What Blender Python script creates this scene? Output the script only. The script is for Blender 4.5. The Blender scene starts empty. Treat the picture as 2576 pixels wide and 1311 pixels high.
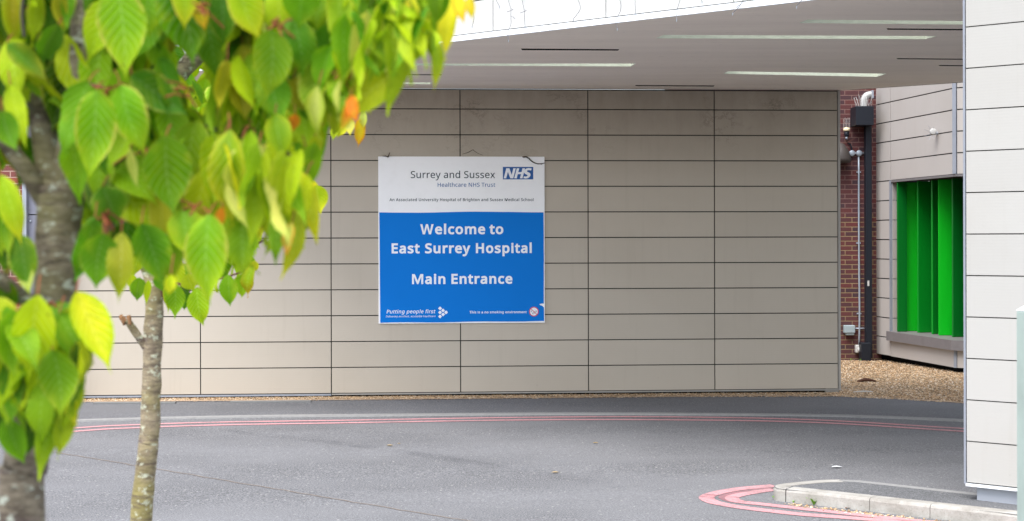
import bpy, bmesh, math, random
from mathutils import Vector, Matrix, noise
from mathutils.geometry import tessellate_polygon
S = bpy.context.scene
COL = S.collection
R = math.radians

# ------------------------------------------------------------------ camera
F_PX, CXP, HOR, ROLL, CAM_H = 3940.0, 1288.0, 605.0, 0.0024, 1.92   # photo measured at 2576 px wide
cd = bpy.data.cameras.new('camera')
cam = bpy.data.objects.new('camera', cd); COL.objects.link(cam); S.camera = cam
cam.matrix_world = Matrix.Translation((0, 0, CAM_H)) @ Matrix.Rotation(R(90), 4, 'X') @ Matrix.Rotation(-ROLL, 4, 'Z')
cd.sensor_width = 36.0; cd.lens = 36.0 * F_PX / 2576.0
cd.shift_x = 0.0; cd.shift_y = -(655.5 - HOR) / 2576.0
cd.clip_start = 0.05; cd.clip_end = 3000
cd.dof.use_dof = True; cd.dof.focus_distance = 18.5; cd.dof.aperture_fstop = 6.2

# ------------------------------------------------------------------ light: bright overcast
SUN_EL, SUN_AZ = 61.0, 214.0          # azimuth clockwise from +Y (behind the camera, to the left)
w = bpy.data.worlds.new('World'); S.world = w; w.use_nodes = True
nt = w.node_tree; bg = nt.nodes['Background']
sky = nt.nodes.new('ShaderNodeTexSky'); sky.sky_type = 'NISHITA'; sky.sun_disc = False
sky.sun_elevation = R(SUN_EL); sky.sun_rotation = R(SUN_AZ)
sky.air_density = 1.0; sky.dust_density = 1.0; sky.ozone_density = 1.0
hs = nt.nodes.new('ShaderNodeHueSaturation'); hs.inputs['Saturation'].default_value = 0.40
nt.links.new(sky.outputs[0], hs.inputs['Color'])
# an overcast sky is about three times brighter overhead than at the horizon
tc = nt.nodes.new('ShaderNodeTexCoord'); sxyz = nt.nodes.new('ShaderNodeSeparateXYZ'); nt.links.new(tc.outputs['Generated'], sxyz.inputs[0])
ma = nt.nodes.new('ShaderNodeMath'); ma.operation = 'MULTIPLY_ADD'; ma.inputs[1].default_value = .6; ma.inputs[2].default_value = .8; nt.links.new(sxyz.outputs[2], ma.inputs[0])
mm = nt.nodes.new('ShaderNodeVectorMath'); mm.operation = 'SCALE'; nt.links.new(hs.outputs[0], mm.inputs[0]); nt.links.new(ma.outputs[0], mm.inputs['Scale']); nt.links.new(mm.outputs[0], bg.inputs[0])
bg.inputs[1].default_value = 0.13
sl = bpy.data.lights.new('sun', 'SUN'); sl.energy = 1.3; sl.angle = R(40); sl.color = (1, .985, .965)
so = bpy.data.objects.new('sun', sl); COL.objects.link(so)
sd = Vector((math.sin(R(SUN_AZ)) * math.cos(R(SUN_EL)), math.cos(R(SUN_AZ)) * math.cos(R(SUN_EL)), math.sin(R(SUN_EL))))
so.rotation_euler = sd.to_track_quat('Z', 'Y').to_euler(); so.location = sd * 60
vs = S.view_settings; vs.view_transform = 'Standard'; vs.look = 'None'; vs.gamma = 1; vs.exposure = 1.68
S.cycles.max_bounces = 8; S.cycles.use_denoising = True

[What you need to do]
Except for the pictures, copy the material above exactly.

[Solution]
What Blender Python script creates this scene? Output the script only. The script is for Blender 4.5. The Blender scene starts empty. Treat the picture as 2576 pixels wide and 1311 pixels high.
import bpy, bmesh, math, random
from mathutils import Vector, Matrix, noise
from mathutils.geometry import tessellate_polygon
S = bpy.context.scene
COL = S.collection
R = math.radians

# ------------------------------------------------------------------ camera
F_PX, CXP, HOR, ROLL, CAM_H = 3940.0, 1288.0, 605.0, 0.0024, 1.92   # photo measured at 2576 px wide
cd = bpy.data.cameras.new('camera')
cam = bpy.data.objects.new('camera', cd); COL.objects.link(cam); S.camera = cam
cam.matrix_world = Matrix.Translation((0, 0, CAM_H)) @ Matrix.Rotation(R(90), 4, 'X') @ Matrix.Rotation(-ROLL, 4, 'Z')
cd.sensor_width = 36.0; cd.lens = 36.0 * F_PX / 2576.0
cd.shift_x = 0.0; cd.shift_y = -(655.5 - HOR) / 2576.0
cd.clip_start = 0.05; cd.clip_end = 3000
cd.dof.use_dof = True; cd.dof.focus_distance = 18.5; cd.dof.aperture_fstop = 6.2

# ------------------------------------------------------------------ light: bright overcast
SUN_EL, SUN_AZ = 61.0, 214.0          # azimuth clockwise from +Y (behind the camera, to the left)
w = bpy.data.worlds.new('World'); S.world = w; w.use_nodes = True
nt = w.node_tree; bg = nt.nodes['Background']
sky = nt.nodes.new('ShaderNodeTexSky'); sky.sky_type = 'NISHITA'; sky.sun_disc = False
sky.sun_elevation = R(SUN_EL); sky.sun_rotation = R(SUN_AZ)
sky.air_density = 1.0; sky.dust_density = 1.0; sky.ozone_density = 1.0
hs = nt.nodes.new('ShaderNodeHueSaturation'); hs.inputs['Saturation'].default_value = 0.40
nt.links.new(sky.outputs[0], hs.inputs['Color'])
# an overcast sky is about three times brighter overhead than at the horizon
tc = nt.nodes.new('ShaderNodeTexCoord'); sxyz = nt.nodes.new('ShaderNodeSeparateXYZ'); nt.links.new(tc.outputs['Generated'], sxyz.inputs[0])
ma = nt.nodes.new('ShaderNodeMath'); ma.operation = 'MULTIPLY_ADD'; ma.inputs[1].default_value = .6; ma.inputs[2].default_value = .8; nt.links.new(sxyz.outputs[2], ma.inputs[0])
mm = nt.nodes.new('ShaderNodeVectorMath'); mm.operation = 'SCALE'; nt.links.new(hs.outputs[0], mm.inputs[0]); nt.links.new(ma.outputs[0], mm.inputs['Scale']); nt.links.new(mm.outputs[0], bg.inputs[0])
bg.inputs[1].default_value = 0.13
sl = bpy.data.lights.new('sun', 'SUN'); sl.energy = 1.3; sl.angle = R(40); sl.color = (1, .985, .965)
so = bpy.data.objects.new('sun', sl); COL.objects.link(so)
sd = Vector((math.sin(R(SUN_AZ)) * math.cos(R(SUN_EL)), math.cos(R(SUN_AZ)) * math.cos(R(SUN_EL)), math.sin(R(SUN_EL))))
so.rotation_euler = sd.to_track_quat('Z', 'Y').to_euler(); so.location = sd * 60
vs = S.view_settings; vs.view_transform = 'Standard'; vs.look = 'None'; vs.gamma = 1; vs.exposure = 1.68
S.cycles.max_bounces = 8; S.cycles.use_denoising = True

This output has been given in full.